Cathedral of the Protection of the Mother of God1 was erected on Red Square between 1555 and 1561 in memory of the annexation of the Kazan Khanate, one of the most significant events during the strengthening of the centralized Russian state. The victory over Kazan in 1552 was the first major foreign policy success of the young Tsar Ivan IV the Terrible (the first two campaigns in 1547 and 1550 had ended in failure). With the annexation of the Kazan and Astrakhan Khanates (in 1554), he also began to be referred to as the Tsar of Kazan and Astrakhan.

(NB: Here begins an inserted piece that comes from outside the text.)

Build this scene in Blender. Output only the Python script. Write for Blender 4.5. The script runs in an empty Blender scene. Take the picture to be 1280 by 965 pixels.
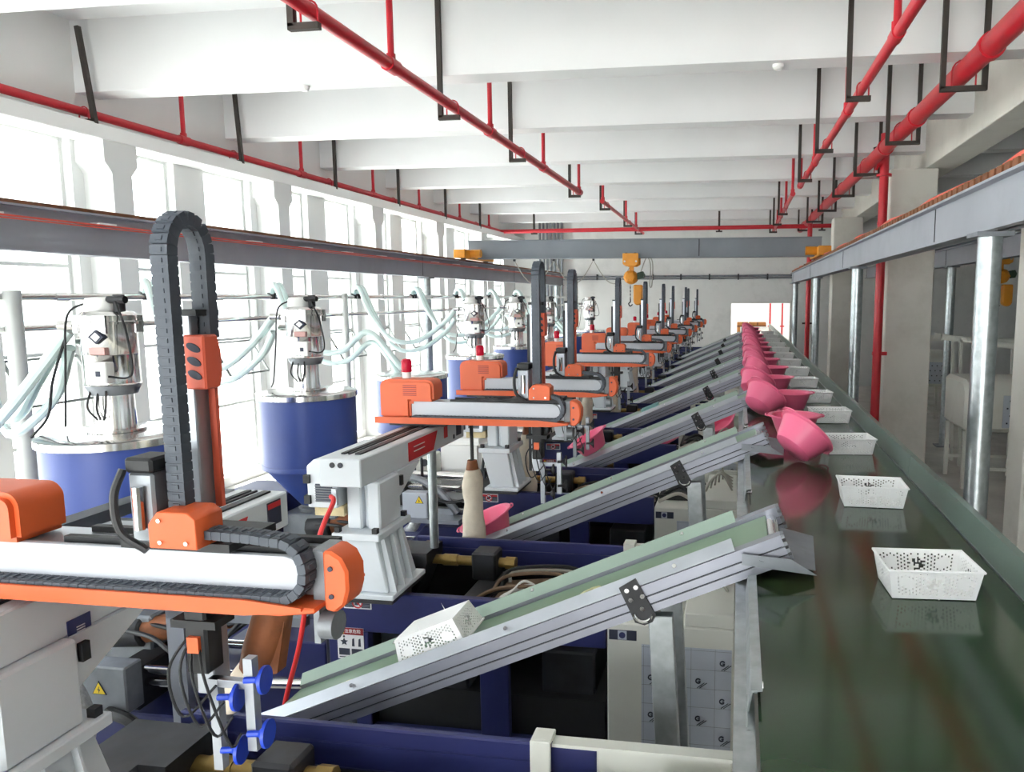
import bpy, bmesh, math, random
from mathutils import Vector, Matrix
random.seed(7)
PI = math.pi
SC = bpy.context.scene
COL = SC.collection

# ------------------------------------------------------------------ camera, light, exposure
F, PX, PY, VX, VY, ZC = 930.0, 785.0, 482.5, 926.0, 371.0, 3.0
wy = Vector((VX-PX, PY-VY, F)).normalized()
wz = Vector((0, F, -(PY-VY))).normalized()
wx = wy.cross(wz)
if wx.x < 0: wx = -wx
right = Vector((wx[0], wy[0], wz[0])); up = Vector((wx[1], wy[1], wz[1])); fwd = Vector((wx[2], wy[2], wz[2]))
cd = bpy.data.cameras.new('camera'); cam = bpy.data.objects.new('camera', cd); COL.objects.link(cam)
cam.matrix_world = Matrix(((right.x, up.x, -fwd.x, 0), (right.y, up.y, -fwd.y, 0), (right.z, up.z, -fwd.z, ZC), (0, 0, 0, 1)))
cd.sensor_fit = 'HORIZONTAL'; cd.sensor_width = 36; cd.lens = F/1280*36; cd.shift_x = (640-PX)/1280; cd.clip_start = 0.05; cd.clip_end = 300
SC.camera = cam

W = bpy.data.worlds.new('sky'); SC.world = W; W.use_nodes = True
bg = W.node_tree.nodes['Background']; bg.inputs[0].default_value = (0.93, 0.97, 1.0, 1); bg.inputs[1].default_value = 4.6
sl_ = bpy.data.lights.new('sun', 'SUN'); sl_.energy = 16.0; sl_.angle = .03; sl_.color = (1, .98, .96)
sun = bpy.data.objects.new('sun', sl_); COL.objects.link(sun); sun.rotation_euler = (math.radians(8), math.radians(-24), 0); sun.location = (-20, 5, 30)
vs = SC.view_settings
vs.view_transform = 'Standard'; vs.look = 'None'; vs.gamma = 1.0; vs.use_curve_mapping = False; vs.exposure = 0.92
SC.cycles.use_denoising = True
SC.cycles.max_bounces = 9; SC.cycles.diffuse_bounces = 6; SC.cycles.glossy_bounces = 4; SC.cycles.transparent_max_bounces = 10
SC.cycles.sample_clamp_indirect = 8.0
SC.cycles.caustics_reflective = False; SC.cycles.caustics_refractive = False

# ------------------------------------------------------------------ materials
def lin(c):
    return tuple(((v/255)/12.92 if v/255 <= .04045 else ((v/255+.055)/1.055)**2.4) for v in c)
MATS = {}
def mat(name, rgb, rough=.5, metal=0.0, var=.08, scale=6.0, bump=0.0, bscale=60.0, stain=None, stainamt=.5, coat=0, trans=0, alpha=1, spec=.5):
    m = bpy.data.materials.new(name); m.use_nodes = True
    nt = m.node_tree; N = nt.nodes; L = nt.links; b = N['Principled BSDF']
    tc = N.new('ShaderNodeTexCoord')
    nz = N.new('ShaderNodeTexNoise'); nz.inputs['Scale'].default_value = scale; nz.inputs['Detail'].default_value = 5
    L.new(tc.outputs['Object'], nz.inputs['Vector'])
    rp = N.new('ShaderNodeValToRGB'); c = lin(rgb)
    rp.color_ramp.elements[0].position = .3; rp.color_ramp.elements[1].position = .7
    rp.color_ramp.elements[0].color = tuple(max(0, v*(1-var)) for v in c)+(1,)
    rp.color_ramp.elements[1].color = tuple(min(1, v*(1+var)) for v in c)+(1,)
    L.new(nz.outputs['Fac'], rp.inputs['Fac'])
    out = rp.outputs['Color']
    if stain:
        n2 = N.new('ShaderNodeTexNoise'); n2.inputs['Scale'].default_value = scale*.37+.6; n2.inputs['Detail'].default_value = 8; n2.inputs['Roughness'].default_value = .7
        L.new(tc.outputs['Object'], n2.inputs['Vector'])
        r2 = N.new('ShaderNodeValToRGB'); r2.color_ramp.elements[0].position = .5; r2.color_ramp.elements[1].position = .72
        r2.color_ramp.elements[1].color = (stainamt,)*3+(1,)
        L.new(n2.outputs['Fac'], r2.inputs['Fac'])
        mx = N.new('ShaderNodeMix'); mx.data_type = 'RGBA'; mx.inputs['B'].default_value = lin(stain)+(1,)
        L.new(r2.outputs['Color'], mx.inputs['Factor']); L.new(out, mx.inputs['A']); out = mx.outputs['Result']
    L.new(out, b.inputs['Base Color'])
    b.inputs['Roughness'].default_value = rough; b.inputs['Metallic'].default_value = metal
    b.inputs['Specular IOR Level'].default_value = spec
    if coat: b.inputs['Coat Weight'].default_value = coat; b.inputs['Coat Roughness'].default_value = .08
    if trans: b.inputs['Transmission Weight'].default_value = trans; b.inputs['IOR'].default_value = 1.3
    if alpha < 1: b.inputs['Alpha'].default_value = alpha
    if bump:
        n3 = N.new('ShaderNodeTexNoise'); n3.inputs['Scale'].default_value = bscale; n3.inputs['Detail'].default_value = 4
        L.new(tc.outputs['Object'], n3.inputs['Vector'])
        bp = N.new('ShaderNodeBump'); bp.inputs['Strength'].default_value = bump; bp.inputs['Distance'].default_value = .01
        L.new(n3.outputs['Fac'], bp.inputs['Height']); L.new(bp.outputs['Normal'], b.inputs['Normal'])
    MATS[name] = m
    return m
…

A symbolic site was chosen for the construction of this monument church—at the boundary between the Kremlin and the settlement around it, near the moat surrounding the Kremlin walls (hence the names of the church—”Protection on the Moat near the Trinity Gates” and “Trinity on the Moat”). Chronicles indicate that the concept of the commemorative church was finalized and began to take shape in 1555. The depth of the design and the originality of its implementation suggest the undeniable involvement of Metropolitan Macarius of Moscow and All Russia and Tsar Ivan the Terrible, who were co-authors of the most important cultural undertakings of their era.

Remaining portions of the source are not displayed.